__REQUIRED TASK__: Output exactly the span of lines that begins at the line containing "Continue the Blender" and ends at the line containing "(.78,.78,.76), .6, .06, 10, bump=.05)", both lines included.

[3D scene scripts]
# # # #
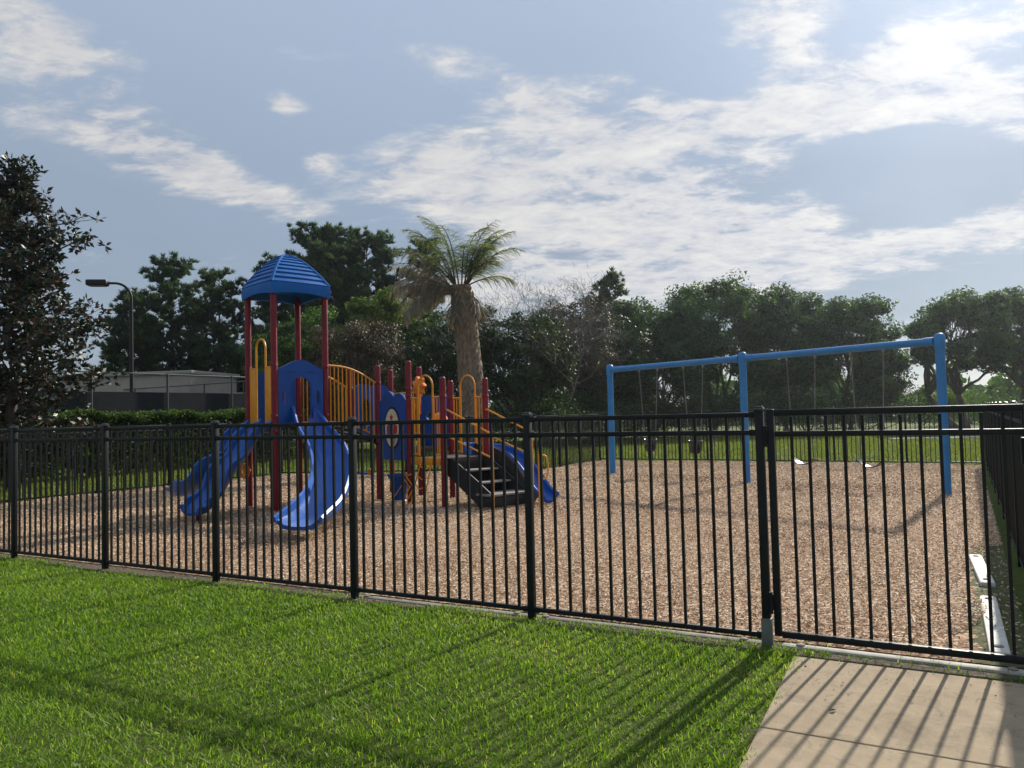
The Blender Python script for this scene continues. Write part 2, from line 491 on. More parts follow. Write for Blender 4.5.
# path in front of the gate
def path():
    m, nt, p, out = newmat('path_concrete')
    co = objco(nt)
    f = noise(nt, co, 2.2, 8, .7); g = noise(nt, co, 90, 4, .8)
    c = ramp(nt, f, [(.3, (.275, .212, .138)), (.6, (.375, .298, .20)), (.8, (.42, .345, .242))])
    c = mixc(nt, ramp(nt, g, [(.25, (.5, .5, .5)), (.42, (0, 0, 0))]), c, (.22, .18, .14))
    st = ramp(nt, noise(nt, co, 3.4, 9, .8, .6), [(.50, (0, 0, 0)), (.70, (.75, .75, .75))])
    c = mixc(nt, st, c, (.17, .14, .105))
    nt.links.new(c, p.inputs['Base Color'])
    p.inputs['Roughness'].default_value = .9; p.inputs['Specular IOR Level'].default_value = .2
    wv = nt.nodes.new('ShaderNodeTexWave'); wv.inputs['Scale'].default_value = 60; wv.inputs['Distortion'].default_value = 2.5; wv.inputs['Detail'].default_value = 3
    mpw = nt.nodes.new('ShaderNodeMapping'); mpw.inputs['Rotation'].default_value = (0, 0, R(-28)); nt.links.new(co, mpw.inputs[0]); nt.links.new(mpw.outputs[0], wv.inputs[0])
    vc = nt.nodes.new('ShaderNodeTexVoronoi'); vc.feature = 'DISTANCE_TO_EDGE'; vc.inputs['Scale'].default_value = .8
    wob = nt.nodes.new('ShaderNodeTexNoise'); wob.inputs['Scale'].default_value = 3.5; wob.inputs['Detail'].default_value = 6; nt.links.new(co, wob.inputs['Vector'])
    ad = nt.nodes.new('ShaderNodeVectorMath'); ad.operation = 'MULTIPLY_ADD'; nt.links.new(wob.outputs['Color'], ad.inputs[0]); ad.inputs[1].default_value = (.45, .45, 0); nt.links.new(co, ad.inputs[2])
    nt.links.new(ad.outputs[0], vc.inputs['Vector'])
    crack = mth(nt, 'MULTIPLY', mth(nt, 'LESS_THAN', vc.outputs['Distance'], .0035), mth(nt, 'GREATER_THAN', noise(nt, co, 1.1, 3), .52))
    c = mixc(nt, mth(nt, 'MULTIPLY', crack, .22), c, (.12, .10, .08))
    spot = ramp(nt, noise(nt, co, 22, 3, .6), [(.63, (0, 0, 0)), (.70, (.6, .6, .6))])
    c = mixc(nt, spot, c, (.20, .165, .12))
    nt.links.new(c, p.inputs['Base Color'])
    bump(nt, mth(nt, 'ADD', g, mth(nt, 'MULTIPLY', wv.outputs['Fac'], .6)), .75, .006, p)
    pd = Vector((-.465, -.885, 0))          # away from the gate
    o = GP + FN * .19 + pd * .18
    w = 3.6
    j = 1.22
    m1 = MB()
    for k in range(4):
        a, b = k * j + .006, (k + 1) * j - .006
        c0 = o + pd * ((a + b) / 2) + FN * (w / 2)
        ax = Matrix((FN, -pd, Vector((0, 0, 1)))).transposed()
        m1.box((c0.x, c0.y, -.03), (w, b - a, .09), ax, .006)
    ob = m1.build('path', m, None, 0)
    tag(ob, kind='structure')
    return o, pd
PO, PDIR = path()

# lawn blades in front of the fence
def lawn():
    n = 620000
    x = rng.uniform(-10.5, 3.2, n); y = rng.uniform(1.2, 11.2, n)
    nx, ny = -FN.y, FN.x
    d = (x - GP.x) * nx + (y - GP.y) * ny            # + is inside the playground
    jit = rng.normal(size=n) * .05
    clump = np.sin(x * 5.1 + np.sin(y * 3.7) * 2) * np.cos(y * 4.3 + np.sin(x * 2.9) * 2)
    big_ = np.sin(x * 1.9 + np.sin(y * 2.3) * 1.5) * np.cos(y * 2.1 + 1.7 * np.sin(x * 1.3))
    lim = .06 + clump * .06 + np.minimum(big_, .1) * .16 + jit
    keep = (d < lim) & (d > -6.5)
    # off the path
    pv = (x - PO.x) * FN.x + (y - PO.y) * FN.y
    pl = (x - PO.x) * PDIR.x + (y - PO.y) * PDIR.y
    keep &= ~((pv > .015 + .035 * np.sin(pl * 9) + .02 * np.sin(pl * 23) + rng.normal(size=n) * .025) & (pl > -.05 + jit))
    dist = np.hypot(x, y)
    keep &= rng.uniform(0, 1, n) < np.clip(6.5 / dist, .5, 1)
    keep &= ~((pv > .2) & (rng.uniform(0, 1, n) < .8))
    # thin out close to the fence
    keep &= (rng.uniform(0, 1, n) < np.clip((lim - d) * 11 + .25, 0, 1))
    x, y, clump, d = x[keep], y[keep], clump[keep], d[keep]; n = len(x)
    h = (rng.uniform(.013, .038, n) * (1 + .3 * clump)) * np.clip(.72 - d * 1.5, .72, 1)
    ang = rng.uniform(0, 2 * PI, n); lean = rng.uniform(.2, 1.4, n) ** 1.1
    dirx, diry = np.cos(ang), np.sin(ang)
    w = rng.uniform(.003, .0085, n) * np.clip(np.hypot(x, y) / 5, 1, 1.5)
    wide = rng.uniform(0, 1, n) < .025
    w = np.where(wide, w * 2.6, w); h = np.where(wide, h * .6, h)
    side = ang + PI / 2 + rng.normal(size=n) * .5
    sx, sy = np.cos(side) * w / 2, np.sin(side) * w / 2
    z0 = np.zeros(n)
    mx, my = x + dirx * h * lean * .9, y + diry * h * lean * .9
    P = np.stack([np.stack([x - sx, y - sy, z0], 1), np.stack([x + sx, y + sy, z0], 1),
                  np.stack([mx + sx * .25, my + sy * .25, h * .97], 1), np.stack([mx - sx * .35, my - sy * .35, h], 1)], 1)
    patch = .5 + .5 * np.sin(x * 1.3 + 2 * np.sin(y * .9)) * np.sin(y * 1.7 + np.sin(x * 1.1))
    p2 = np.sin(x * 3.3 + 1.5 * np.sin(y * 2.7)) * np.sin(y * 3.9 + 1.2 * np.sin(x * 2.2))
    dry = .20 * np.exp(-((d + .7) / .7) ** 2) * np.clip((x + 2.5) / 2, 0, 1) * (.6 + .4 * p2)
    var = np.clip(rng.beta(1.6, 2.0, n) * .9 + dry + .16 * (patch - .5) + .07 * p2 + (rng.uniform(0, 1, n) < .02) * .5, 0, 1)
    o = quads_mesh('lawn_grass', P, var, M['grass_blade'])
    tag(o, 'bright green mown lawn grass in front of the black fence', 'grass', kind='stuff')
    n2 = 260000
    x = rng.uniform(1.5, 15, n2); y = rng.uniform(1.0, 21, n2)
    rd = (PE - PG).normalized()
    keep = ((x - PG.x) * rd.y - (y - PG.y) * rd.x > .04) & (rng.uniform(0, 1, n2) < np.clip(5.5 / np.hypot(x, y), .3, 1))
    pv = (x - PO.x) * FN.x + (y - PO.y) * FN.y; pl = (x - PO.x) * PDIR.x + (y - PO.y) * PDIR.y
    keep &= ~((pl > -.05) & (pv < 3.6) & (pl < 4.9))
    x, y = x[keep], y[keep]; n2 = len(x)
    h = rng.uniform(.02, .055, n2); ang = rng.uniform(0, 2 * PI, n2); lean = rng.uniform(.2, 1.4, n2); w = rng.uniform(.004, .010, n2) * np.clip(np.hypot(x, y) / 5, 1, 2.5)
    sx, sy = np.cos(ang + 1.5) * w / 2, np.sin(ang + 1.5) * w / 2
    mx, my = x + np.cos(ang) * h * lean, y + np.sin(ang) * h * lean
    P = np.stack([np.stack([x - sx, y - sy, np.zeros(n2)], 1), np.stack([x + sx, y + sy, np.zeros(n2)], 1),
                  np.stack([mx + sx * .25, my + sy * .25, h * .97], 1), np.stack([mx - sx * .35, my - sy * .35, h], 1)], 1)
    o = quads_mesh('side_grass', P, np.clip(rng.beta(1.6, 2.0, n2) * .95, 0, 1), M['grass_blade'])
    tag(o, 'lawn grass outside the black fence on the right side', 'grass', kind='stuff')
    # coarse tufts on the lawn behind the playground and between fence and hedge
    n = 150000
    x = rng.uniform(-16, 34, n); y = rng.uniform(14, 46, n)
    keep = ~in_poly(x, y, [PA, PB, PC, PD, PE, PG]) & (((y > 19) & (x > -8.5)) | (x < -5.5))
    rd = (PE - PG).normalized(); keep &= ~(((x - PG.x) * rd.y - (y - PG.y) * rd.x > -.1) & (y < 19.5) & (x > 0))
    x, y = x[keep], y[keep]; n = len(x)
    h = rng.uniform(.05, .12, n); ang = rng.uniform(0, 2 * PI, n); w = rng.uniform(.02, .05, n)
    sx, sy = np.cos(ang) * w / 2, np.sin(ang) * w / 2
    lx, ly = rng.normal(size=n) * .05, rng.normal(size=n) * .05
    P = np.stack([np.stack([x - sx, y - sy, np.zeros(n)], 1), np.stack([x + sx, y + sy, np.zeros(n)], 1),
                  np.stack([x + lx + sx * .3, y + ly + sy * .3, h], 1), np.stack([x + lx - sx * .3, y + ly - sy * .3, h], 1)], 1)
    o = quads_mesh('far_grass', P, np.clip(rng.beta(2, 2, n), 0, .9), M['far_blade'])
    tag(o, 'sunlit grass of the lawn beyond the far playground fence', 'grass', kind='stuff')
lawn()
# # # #
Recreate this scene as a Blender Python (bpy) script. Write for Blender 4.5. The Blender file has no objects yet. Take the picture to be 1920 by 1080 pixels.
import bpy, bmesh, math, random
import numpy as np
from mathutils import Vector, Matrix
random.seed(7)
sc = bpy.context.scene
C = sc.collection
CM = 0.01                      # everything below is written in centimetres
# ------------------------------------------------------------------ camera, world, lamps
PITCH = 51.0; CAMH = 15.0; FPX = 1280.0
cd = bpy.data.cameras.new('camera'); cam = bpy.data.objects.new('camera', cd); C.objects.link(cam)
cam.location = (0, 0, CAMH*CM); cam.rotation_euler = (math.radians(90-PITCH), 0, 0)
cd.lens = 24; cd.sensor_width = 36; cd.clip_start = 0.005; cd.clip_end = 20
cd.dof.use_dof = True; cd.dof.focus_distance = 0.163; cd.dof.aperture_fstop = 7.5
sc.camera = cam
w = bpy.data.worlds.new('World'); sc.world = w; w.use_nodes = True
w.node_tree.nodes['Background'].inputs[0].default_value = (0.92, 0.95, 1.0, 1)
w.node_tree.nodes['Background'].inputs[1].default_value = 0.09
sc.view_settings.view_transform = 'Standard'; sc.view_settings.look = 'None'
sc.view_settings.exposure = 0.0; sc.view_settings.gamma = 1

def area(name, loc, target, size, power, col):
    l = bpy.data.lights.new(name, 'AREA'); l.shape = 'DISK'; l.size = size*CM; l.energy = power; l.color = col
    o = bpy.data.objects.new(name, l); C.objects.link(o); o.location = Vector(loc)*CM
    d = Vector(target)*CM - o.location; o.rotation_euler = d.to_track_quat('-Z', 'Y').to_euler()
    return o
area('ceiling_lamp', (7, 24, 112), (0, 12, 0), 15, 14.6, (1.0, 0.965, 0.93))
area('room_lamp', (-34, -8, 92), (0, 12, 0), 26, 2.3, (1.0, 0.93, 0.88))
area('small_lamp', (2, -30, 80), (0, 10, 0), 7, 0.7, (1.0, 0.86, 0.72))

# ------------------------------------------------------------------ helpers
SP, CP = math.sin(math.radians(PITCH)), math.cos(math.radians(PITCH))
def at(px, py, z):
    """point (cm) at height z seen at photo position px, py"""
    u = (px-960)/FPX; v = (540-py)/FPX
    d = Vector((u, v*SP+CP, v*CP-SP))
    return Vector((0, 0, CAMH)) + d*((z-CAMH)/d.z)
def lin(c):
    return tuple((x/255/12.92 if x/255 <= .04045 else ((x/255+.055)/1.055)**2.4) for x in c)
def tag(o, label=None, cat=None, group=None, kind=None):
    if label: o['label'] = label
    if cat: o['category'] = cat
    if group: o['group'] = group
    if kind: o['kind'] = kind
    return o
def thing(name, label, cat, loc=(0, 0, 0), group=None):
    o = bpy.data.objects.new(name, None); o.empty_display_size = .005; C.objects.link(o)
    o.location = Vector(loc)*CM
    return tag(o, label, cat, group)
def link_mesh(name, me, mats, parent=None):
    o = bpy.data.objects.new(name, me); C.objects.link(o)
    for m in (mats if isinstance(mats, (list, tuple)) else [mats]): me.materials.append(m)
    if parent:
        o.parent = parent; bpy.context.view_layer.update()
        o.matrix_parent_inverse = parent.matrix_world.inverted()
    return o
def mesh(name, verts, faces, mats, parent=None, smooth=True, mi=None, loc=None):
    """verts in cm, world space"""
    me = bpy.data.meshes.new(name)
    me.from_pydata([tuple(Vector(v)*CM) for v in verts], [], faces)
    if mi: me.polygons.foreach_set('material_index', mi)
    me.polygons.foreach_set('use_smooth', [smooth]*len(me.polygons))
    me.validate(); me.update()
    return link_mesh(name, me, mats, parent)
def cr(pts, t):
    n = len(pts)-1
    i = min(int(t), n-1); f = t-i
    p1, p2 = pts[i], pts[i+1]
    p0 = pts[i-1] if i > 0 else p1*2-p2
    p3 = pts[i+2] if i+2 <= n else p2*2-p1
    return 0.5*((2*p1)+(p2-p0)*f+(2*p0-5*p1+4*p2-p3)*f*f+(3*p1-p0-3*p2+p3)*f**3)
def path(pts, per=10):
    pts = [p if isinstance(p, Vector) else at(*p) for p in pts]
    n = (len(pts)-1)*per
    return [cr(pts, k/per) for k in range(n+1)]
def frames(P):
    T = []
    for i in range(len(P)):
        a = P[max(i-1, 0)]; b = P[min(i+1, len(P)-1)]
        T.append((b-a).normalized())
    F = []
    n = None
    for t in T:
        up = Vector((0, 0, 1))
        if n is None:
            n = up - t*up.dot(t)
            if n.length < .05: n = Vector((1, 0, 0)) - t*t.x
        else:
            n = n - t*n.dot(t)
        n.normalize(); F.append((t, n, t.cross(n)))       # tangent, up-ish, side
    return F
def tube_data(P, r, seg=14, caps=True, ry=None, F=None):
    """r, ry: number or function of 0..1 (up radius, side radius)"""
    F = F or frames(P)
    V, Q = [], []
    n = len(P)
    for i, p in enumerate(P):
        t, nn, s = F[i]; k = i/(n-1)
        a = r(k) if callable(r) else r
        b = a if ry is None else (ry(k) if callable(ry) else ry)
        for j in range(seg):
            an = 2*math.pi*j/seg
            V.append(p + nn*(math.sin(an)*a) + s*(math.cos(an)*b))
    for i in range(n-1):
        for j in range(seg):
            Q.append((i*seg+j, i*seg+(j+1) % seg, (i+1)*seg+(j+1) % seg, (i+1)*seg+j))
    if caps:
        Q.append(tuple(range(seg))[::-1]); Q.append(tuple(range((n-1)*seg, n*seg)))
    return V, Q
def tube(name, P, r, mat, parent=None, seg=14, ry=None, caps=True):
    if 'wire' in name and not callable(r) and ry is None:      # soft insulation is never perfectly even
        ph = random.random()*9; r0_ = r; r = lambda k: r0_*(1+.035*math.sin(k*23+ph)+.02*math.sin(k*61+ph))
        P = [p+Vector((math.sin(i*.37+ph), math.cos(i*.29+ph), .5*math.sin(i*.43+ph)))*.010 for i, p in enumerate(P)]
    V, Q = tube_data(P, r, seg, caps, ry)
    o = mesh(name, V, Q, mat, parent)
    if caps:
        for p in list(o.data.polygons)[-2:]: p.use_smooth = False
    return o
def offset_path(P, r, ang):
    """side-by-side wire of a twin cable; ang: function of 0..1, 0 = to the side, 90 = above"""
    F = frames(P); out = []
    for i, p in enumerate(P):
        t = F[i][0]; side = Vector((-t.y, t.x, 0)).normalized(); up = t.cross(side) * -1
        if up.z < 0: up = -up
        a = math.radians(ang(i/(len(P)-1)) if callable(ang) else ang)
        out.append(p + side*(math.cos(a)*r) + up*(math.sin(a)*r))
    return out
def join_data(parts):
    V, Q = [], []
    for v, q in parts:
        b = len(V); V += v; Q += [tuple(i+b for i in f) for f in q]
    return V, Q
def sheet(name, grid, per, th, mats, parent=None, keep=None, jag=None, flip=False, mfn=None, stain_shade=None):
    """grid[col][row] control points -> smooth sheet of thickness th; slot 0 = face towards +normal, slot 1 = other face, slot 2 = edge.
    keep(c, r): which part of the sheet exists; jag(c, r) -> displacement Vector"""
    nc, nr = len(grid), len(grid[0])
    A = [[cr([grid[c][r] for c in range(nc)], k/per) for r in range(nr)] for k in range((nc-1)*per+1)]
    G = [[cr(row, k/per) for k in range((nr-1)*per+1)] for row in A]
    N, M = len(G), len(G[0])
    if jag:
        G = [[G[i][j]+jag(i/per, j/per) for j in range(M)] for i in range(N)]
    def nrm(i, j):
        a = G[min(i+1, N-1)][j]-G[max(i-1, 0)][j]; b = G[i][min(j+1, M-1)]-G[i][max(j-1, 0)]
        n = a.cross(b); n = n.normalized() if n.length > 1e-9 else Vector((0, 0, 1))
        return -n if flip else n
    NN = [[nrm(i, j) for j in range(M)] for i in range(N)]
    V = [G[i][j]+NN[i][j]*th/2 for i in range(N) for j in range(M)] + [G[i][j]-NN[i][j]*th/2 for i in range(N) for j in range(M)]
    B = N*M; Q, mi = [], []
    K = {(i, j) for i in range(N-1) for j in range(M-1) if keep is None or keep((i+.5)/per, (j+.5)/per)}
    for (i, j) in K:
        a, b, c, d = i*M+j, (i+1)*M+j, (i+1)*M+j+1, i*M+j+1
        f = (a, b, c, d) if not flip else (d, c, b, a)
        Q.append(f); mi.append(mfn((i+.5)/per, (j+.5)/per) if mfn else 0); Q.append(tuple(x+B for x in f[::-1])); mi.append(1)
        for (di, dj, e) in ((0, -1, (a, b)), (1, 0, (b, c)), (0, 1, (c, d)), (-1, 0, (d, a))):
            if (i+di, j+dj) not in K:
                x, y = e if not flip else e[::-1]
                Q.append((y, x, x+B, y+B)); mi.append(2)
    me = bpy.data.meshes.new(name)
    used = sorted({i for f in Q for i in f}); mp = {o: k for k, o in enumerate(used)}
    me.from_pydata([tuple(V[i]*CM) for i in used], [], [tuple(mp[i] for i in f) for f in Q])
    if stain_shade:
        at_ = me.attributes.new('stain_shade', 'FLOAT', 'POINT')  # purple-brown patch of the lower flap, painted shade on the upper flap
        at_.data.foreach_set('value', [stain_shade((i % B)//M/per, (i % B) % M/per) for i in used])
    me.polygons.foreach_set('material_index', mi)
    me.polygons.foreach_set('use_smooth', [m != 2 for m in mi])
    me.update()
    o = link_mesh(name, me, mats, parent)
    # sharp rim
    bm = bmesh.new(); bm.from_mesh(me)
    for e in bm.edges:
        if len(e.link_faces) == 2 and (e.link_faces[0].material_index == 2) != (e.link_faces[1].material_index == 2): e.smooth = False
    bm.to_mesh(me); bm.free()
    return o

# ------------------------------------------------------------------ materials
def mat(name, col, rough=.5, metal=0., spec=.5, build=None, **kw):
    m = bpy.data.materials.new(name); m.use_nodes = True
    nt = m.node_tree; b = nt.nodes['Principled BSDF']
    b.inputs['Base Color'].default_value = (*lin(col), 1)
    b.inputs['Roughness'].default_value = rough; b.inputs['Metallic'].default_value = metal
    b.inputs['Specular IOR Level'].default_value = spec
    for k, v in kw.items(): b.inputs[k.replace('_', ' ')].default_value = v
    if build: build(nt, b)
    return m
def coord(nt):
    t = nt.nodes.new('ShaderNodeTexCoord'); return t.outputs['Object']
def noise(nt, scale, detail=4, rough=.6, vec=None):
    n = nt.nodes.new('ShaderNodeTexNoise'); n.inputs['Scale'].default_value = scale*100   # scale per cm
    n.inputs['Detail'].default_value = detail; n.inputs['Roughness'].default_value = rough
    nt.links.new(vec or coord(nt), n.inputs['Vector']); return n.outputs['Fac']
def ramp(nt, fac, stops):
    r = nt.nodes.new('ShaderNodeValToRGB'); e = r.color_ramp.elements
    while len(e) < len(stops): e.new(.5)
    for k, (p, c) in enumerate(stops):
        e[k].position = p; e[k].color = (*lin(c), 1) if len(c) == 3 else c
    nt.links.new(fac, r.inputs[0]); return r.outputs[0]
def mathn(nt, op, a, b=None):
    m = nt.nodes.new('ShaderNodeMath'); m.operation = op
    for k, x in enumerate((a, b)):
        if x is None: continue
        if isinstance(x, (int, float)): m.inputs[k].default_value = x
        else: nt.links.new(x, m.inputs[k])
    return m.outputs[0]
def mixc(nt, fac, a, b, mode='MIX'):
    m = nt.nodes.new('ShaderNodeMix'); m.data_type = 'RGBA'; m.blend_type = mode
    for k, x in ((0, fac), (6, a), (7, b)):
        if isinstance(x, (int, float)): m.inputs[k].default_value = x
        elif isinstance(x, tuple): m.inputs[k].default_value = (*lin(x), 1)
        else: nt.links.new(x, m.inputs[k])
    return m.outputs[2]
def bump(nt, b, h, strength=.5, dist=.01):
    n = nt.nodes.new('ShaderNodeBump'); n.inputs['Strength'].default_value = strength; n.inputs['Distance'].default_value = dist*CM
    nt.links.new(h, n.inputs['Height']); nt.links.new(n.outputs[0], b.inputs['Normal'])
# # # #
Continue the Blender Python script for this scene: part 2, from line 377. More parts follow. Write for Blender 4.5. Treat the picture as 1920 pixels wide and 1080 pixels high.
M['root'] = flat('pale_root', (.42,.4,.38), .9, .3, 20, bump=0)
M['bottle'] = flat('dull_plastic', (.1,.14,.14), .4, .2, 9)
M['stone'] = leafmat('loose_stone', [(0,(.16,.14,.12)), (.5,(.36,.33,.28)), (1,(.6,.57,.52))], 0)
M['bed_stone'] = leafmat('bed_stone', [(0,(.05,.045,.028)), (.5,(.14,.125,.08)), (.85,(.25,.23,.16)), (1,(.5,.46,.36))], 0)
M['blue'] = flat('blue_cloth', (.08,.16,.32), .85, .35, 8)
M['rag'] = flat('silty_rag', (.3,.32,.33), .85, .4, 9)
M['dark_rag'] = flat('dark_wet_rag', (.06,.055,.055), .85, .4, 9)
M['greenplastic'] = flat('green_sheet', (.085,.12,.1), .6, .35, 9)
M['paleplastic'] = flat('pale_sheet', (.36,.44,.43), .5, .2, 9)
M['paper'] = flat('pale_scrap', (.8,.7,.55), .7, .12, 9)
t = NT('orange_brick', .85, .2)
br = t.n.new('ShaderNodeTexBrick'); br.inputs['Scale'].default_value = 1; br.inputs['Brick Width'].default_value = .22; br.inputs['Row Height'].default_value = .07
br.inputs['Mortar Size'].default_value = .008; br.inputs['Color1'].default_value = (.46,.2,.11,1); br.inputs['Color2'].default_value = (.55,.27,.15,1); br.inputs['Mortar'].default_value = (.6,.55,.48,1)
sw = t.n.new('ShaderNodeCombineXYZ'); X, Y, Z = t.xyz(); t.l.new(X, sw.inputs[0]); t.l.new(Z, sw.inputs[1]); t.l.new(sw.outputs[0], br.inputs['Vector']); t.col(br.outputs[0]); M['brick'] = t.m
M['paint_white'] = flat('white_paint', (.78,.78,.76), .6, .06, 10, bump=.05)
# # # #
__SOLUTION TO THIS PROBLEM__:
Continue the Blender Python script for this scene: part 2, from line 377. More parts follow. Write for Blender 4.5. Treat the picture as 1920 pixels wide and 1080 pixels high.
M['root'] = flat('pale_root', (.42,.4,.38), .9, .3, 20, bump=0)
M['bottle'] = flat('dull_plastic', (.1,.14,.14), .4, .2, 9)
M['stone'] = leafmat('loose_stone', [(0,(.16,.14,.12)), (.5,(.36,.33,.28)), (1,(.6,.57,.52))], 0)
M['bed_stone'] = leafmat('bed_stone', [(0,(.05,.045,.028)), (.5,(.14,.125,.08)), (.85,(.25,.23,.16)), (1,(.5,.46,.36))], 0)
M['blue'] = flat('blue_cloth', (.08,.16,.32), .85, .35, 8)
M['rag'] = flat('silty_rag', (.3,.32,.33), .85, .4, 9)
M['dark_rag'] = flat('dark_wet_rag', (.06,.055,.055), .85, .4, 9)
M['greenplastic'] = flat('green_sheet', (.085,.12,.1), .6, .35, 9)
M['paleplastic'] = flat('pale_sheet', (.36,.44,.43), .5, .2, 9)
M['paper'] = flat('pale_scrap', (.8,.7,.55), .7, .12, 9)
t = NT('orange_brick', .85, .2)
br = t.n.new('ShaderNodeTexBrick'); br.inputs['Scale'].default_value = 1; br.inputs['Brick Width'].default_value = .22; br.inputs['Row Height'].default_value = .07
br.inputs['Mortar Size'].default_value = .008; br.inputs['Color1'].default_value = (.46,.2,.11,1); br.inputs['Color2'].default_value = (.55,.27,.15,1); br.inputs['Mortar'].default_value = (.6,.55,.48,1)
sw = t.n.new('ShaderNodeCombineXYZ'); X, Y, Z = t.xyz(); t.l.new(X, sw.inputs[0]); t.l.new(Z, sw.inputs[1]); t.l.new(sw.outputs[0], br.inputs['Vector']); t.col(br.outputs[0]); M['brick'] = t.m
M['paint_white'] = flat('white_paint', (.78,.78,.76), .6, .06, 10, bump=.05)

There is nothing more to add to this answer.